About

About

I work in two series. The first reflects my life in Missouri. I've always considered myself a homebody, but in truth, much of my adult life has been nomadic. Like many people, the variety of places I’ve lived has been near panoramic, from a garage studio in California, to a pine paneled room in Norway, to every iteration of apartment in Chicago and New York. For me, fullness and personal growth went hand in hand with movement.
I was born and raised in California but I spent at least part of each summer in the Midwest. My Mom’s family is from Kansas City and every time I left I had a deep longing for its intimate hedgerows and big skies. In 2020, when I landed in the old familial lake cabin I grew up visiting as a kid, the decision to permanently relocate was an obvious one. For the first time in my life the depth of experience I’d always associated with movement I found in stillness. The landscape is a big part of that for me and this series is an homage to that change.
Two figures continually appear in these images, that of myself and that of my dear friend, Lissa. We have known each other a long time, having met when we lived in the Bay Area. Lissa and I reconnected in entirely serendipitous circumstances, having each independently moved to Missouri in 2020. As our friendship deepened, so did my relationship to the land and my perception of this place I call home. This body of work takes our likenesses to explore different aspects of life in Missouri, from post-Roe trigger bans to the softness of a more earth-based lifestyle.
The figurative images began with the painting State’s Rights. It is my first overtly political painting and I consider it the nexus of the series. I began this painting when Roe v. Wade was repealed. That women lost the constitutional right to bodily autonomy in "the land of the free" struck me, as it did many others, as a grossly unjust and inconsistent interpretation of the law. In Missouri particularly this meant that in most cases the only abortion available was and still is self-abortion and that the right to retain control over one's own body means risking death.
The other figurative paintings in this series address a feminist existentialism from various angles. Throughout my life I have been confronted by writers, teachers, artists, and peers with challenges to my status as equal in my humanity to men.

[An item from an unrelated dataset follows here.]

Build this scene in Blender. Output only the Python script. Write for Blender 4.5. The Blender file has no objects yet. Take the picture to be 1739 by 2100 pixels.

These challenges are so persistent and so repetitive I have at times wondered: am I as human as a man after all? While I have to some degree passively internalized their views I continue to actively reject them. They are the inheritance of patriarchy. In these paintings I want to depict women as I see myself: as human, as thoughtful and capable, whether clothed or unclothed, weary or active.

The second series is an affectionate parody of rock art. Each painting adapts a classically driven technique to likenesses of contemporary musicians and their song lyrics. These paintings explore the durability of fame and culture by removing pop icons from their proposed zeitgeists and re-contextualizing them in the unexpected rawness of the natural world.